Instructions for the task - Write out each line of the material again, word for word.

Dataset section -
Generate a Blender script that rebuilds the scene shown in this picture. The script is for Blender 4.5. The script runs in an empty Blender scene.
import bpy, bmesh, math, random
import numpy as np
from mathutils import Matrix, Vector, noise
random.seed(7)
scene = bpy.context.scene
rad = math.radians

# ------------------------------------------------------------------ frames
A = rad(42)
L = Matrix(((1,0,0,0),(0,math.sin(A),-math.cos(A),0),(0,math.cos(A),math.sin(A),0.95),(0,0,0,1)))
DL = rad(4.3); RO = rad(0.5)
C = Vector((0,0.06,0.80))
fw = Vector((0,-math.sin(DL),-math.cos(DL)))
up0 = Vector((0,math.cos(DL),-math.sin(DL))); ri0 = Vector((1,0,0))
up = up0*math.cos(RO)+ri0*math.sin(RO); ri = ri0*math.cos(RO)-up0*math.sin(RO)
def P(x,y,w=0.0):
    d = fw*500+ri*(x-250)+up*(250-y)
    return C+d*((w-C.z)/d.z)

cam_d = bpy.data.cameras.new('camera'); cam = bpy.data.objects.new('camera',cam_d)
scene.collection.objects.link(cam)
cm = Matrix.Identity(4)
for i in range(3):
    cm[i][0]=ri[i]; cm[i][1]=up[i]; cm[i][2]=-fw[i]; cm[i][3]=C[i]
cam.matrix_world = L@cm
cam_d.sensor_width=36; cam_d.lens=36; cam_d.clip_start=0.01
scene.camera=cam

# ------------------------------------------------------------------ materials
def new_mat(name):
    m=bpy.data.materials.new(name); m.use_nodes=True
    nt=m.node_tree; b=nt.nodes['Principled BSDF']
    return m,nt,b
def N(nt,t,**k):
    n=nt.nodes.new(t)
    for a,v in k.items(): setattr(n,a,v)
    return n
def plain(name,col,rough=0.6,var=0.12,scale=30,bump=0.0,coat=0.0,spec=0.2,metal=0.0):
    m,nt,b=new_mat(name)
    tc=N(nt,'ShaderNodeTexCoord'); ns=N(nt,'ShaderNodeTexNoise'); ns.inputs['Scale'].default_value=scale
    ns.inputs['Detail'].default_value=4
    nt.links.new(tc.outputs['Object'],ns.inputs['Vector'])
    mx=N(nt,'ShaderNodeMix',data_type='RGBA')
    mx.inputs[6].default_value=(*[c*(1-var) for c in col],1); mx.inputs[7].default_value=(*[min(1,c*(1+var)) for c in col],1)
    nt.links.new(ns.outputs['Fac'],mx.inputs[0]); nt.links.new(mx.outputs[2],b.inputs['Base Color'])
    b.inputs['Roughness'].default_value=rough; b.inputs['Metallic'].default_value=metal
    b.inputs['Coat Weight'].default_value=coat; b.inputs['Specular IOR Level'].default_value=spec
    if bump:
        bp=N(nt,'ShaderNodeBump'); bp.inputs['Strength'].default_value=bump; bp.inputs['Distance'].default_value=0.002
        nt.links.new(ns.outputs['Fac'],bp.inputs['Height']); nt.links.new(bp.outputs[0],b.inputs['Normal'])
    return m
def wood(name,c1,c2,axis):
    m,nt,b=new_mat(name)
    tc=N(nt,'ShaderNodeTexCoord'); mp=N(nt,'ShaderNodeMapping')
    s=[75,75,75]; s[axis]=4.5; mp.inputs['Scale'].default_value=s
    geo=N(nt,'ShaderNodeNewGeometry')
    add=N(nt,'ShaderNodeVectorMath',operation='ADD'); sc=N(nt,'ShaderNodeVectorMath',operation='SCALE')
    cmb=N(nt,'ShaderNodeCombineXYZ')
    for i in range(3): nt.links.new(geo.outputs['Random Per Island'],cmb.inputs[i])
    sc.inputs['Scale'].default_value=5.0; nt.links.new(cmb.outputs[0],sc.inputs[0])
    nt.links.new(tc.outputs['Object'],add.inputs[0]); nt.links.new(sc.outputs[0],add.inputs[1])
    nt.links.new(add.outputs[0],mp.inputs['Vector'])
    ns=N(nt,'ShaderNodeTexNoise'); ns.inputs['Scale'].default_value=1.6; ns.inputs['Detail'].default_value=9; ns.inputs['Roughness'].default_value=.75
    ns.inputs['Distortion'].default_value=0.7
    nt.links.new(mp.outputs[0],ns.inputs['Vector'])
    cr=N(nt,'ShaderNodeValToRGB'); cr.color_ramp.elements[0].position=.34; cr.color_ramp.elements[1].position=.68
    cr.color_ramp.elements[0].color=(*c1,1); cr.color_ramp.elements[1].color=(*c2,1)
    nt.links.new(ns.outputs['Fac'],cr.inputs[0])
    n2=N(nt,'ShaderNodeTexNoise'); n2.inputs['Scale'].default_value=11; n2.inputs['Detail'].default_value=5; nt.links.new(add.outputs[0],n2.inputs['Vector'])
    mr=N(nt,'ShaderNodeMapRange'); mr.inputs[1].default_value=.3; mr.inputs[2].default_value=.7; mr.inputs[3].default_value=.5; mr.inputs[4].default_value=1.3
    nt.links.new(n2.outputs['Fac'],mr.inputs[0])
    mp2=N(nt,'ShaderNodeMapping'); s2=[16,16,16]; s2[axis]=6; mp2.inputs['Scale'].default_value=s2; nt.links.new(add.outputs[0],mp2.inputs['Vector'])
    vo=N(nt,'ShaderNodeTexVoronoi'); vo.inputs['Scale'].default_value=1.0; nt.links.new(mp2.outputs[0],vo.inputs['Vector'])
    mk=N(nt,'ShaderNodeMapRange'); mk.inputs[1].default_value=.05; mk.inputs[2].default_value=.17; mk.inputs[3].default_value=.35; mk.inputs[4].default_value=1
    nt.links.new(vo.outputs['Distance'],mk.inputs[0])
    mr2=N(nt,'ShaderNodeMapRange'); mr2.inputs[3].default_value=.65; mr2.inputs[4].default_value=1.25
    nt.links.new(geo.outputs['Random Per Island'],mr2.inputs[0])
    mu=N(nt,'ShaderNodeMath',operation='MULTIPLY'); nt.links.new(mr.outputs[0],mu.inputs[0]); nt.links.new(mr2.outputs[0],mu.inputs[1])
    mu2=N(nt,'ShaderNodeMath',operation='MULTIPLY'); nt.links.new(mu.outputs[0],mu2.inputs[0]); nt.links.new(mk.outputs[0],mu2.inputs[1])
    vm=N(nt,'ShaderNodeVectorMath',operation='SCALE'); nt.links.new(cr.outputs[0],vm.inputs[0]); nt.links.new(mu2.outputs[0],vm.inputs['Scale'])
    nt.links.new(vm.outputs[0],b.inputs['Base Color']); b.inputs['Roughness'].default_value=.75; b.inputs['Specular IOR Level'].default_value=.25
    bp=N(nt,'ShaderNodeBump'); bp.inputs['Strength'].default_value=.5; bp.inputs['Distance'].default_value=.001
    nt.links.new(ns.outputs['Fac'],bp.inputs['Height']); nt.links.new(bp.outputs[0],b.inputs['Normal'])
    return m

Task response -
Generate a Blender script that rebuilds the scene shown in this picture. The script is for Blender 4.5. The script runs in an empty Blender scene.
import bpy, bmesh, math, random
import numpy as np
from mathutils import Matrix, Vector, noise
random.seed(7)
scene = bpy.context.scene
rad = math.radians

# ------------------------------------------------------------------ frames
A = rad(42)
L = Matrix(((1,0,0,0),(0,math.sin(A),-math.cos(A),0),(0,math.cos(A),math.sin(A),0.95),(0,0,0,1)))
DL = rad(4.3); RO = rad(0.5)
C = Vector((0,0.06,0.80))
fw = Vector((0,-math.sin(DL),-math.cos(DL)))
up0 = Vector((0,math.cos(DL),-math.sin(DL))); ri0 = Vector((1,0,0))
up = up0*math.cos(RO)+ri0*math.sin(RO); ri = ri0*math.cos(RO)-up0*math.sin(RO)
def P(x,y,w=0.0):
    d = fw*500+ri*(x-250)+up*(250-y)
    return C+d*((w-C.z)/d.z)

cam_d = bpy.data.cameras.new('camera'); cam = bpy.data.objects.new('camera',cam_d)
scene.collection.objects.link(cam)
cm = Matrix.Identity(4)
for i in range(3):
    cm[i][0]=ri[i]; cm[i][1]=up[i]; cm[i][2]=-fw[i]; cm[i][3]=C[i]
cam.matrix_world = L@cm
cam_d.sensor_width=36; cam_d.lens=36; cam_d.clip_start=0.01
scene.camera=cam

# ------------------------------------------------------------------ materials
def new_mat(name):
    m=bpy.data.materials.new(name); m.use_nodes=True
    nt=m.node_tree; b=nt.nodes['Principled BSDF']
    return m,nt,b
def N(nt,t,**k):
    n=nt.nodes.new(t)
    for a,v in k.items(): setattr(n,a,v)
    return n
def plain(name,col,rough=0.6,var=0.12,scale=30,bump=0.0,coat=0.0,spec=0.2,metal=0.0):
    m,nt,b=new_mat(name)
    tc=N(nt,'ShaderNodeTexCoord'); ns=N(nt,'ShaderNodeTexNoise'); ns.inputs['Scale'].default_value=scale
    ns.inputs['Detail'].default_value=4
    nt.links.new(tc.outputs['Object'],ns.inputs['Vector'])
    mx=N(nt,'ShaderNodeMix',data_type='RGBA')
    mx.inputs[6].default_value=(*[c*(1-var) for c in col],1); mx.inputs[7].default_value=(*[min(1,c*(1+var)) for c in col],1)
    nt.links.new(ns.outputs['Fac'],mx.inputs[0]); nt.links.new(mx.outputs[2],b.inputs['Base Color'])
    b.inputs['Roughness'].default_value=rough; b.inputs['Metallic'].default_value=metal
    b.inputs['Coat Weight'].default_value=coat; b.inputs['Specular IOR Level'].default_value=spec
    if bump:
        bp=N(nt,'ShaderNodeBump'); bp.inputs['Strength'].default_value=bump; bp.inputs['Distance'].default_value=0.002
        nt.links.new(ns.outputs['Fac'],bp.inputs['Height']); nt.links.new(bp.outputs[0],b.inputs['Normal'])
    return m
def wood(name,c1,c2,axis):
    m,nt,b=new_mat(name)
    tc=N(nt,'ShaderNodeTexCoord'); mp=N(nt,'ShaderNodeMapping')
    s=[75,75,75]; s[axis]=4.5; mp.inputs['Scale'].default_value=s
    geo=N(nt,'ShaderNodeNewGeometry')
    add=N(nt,'ShaderNodeVectorMath',operation='ADD'); sc=N(nt,'ShaderNodeVectorMath',operation='SCALE')
    cmb=N(nt,'ShaderNodeCombineXYZ')
    for i in range(3): nt.links.new(geo.outputs['Random Per Island'],cmb.inputs[i])
    sc.inputs['Scale'].default_value=5.0; nt.links.new(cmb.outputs[0],sc.inputs[0])
    nt.links.new(tc.outputs['Object'],add.inputs[0]); nt.links.new(sc.outputs[0],add.inputs[1])
    nt.links.new(add.outputs[0],mp.inputs['Vector'])
    ns=N(nt,'ShaderNodeTexNoise'); ns.inputs['Scale'].default_value=1.6; ns.inputs['Detail'].default_value=9; ns.inputs['Roughness'].default_value=.75
    ns.inputs['Distortion'].default_value=0.7
    nt.links.new(mp.outputs[0],ns.inputs['Vector'])
    cr=N(nt,'ShaderNodeValToRGB'); cr.color_ramp.elements[0].position=.34; cr.color_ramp.elements[1].position=.68
    cr.color_ramp.elements[0].color=(*c1,1); cr.color_ramp.elements[1].color=(*c2,1)
    nt.links.new(ns.outputs['Fac'],cr.inputs[0])
    n2=N(nt,'ShaderNodeTexNoise'); n2.inputs['Scale'].default_value=11; n2.inputs['Detail'].default_value=5; nt.links.new(add.outputs[0],n2.inputs['Vector'])
    mr=N(nt,'ShaderNodeMapRange'); mr.inputs[1].default_value=.3; mr.inputs[2].default_value=.7; mr.inputs[3].default_value=.5; mr.inputs[4].default_value=1.3
    nt.links.new(n2.outputs['Fac'],mr.inputs[0])
    mp2=N(nt,'ShaderNodeMapping'); s2=[16,16,16]; s2[axis]=6; mp2.inputs['Scale'].default_value=s2; nt.links.new(add.outputs[0],mp2.inputs['Vector'])
    vo=N(nt,'ShaderNodeTexVoronoi'); vo.inputs['Scale'].default_value=1.0; nt.links.new(mp2.outputs[0],vo.inputs['Vector'])
    mk=N(nt,'ShaderNodeMapRange'); mk.inputs[1].default_value=.05; mk.inputs[2].default_value=.17; mk.inputs[3].default_value=.35; mk.inputs[4].default_value=1
    nt.links.new(vo.outputs['Distance'],mk.inputs[0])
    mr2=N(nt,'ShaderNodeMapRange'); mr2.inputs[3].default_value=.65; mr2.inputs[4].default_value=1.25
    nt.links.new(geo.outputs['Random Per Island'],mr2.inputs[0])
    mu=N(nt,'ShaderNodeMath',operation='MULTIPLY'); nt.links.new(mr.outputs[0],mu.inputs[0]); nt.links.new(mr2.outputs[0],mu.inputs[1])
    mu2=N(nt,'ShaderNodeMath',operation='MULTIPLY'); nt.links.new(mu.outputs[0],mu2.inputs[0]); nt.links.new(mk.outputs[0],mu2.inputs[1])
    vm=N(nt,'ShaderNodeVectorMath',operation='SCALE'); nt.links.new(cr.outputs[0],vm.inputs[0]); nt.links.new(mu2.outputs[0],vm.inputs['Scale'])
    nt.links.new(vm.outputs[0],b.inputs['Base Color']); b.inputs['Roughness'].default_value=.75; b.inputs['Specular IOR Level'].default_value=.25
    bp=N(nt,'ShaderNodeBump'); bp.inputs['Strength'].default_value=.5; bp.inputs['Distance'].default_value=.001
    nt.links.new(ns.outputs['Fac'],bp.inputs['Height']); nt.links.new(bp.outputs[0],b.inputs['Normal'])
    return m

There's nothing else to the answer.